Structural attachments include nonintegral and integral attachments. The former include clamps, straps, U-bolts, and saddles that are bolted or otherwise connected to pipes to transmit loads. Integral attachments, such as lugs, shoes, stanchions, and trunnions are parts of supporting elements that are welded to the pipe. Welding attachments to pipes is preferred to welding them to valves, elbows, tees, or other fittings, which complicates local stresses and impairs flexibility. However, consider the compatibilities of thermal-expansion coefficients, strength, ductility, and weldability of attachments and pipe materials. A general rule is to keep the weakest link of the support assembly away from the pipe, and make supports subordinate to the pipe to protect pressure-retaining boundaries — especially when severely overloaded.

Nomenclature

A = Flow area of pipe, in.2
Am = Metal area of pipe or bar, in.2
E = Modulus of elasticity, psi
e = Free thermal expansion or elongation, in.
F = Force on support, lbf
gc = 32.2 fps2/(lb/lbf)
L = Length of span, in.
k, ks = Spring rate, general, support, lbf/in.
m = Mass flow rate = w/gc
P
= Load on spring, lbf
p = Internal pressure, psi
T = Change in temperature, ºF
V = Flow velocity, fps
W = Weight load on hanger, lbf
w = Flow rate, lb/sec
α = Coefficient of thermal expansion, in./in./ºF
β = Short arm angle, deg
γ = Long arm angle, deg
δ = Support deformation, in.

Supplemental steel members can bridge existing supporting structures and pipe support components. These structures typically include posts, beams, and brackets built from structural steel shapes such as angles, channels, I-beams, H-beams, plates, and pipes —mainly by welding.

When designing pipe supports, use software tools and finite-element programs with caution. Calculate combined loads by adding results from concurrent load cases coordinate by coordinate. The absolute sum method is the most conservative method and justifiable if the system has both positive and negative loads. The algebraic sum method, known as the superposition principle, is applicable for static loads but leads to gross errors when combining dynamic loads because the frequencies and phase angles of dynamic responses are not tracked. As a result, the sum may be smaller than its components. The SRSS (square root of sum of squares) method is generally accepted as the most reasonable method for combining dynamic loads. Combined loads are then multiplied by safety factors to get the design loads of the supports.

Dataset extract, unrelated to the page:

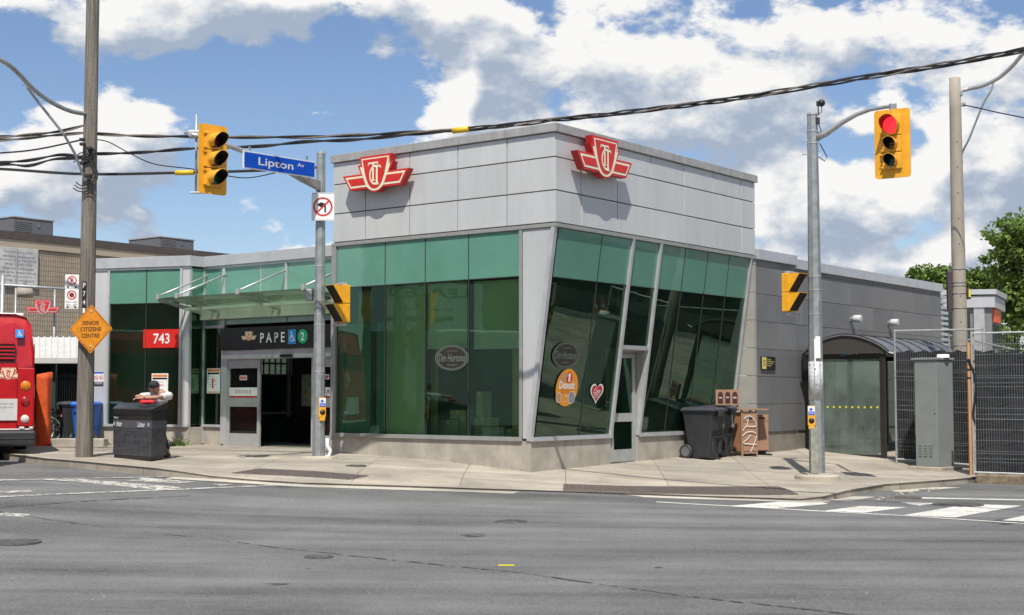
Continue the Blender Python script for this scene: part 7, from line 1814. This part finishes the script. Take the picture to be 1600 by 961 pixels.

A piping system is an irregular 3D structure. Determine loads on supports and stresses in pipes by considering the entire system – including masses, stiffnesses, and boundary conditions. Support design should proceed concurrently and iteratively with stress analysis of the piping system to ensure the supports are effective and model assumptions are reasonable. The final goal is to satisfy both the stress criteria of the pipe and connection load requirements of the equipment.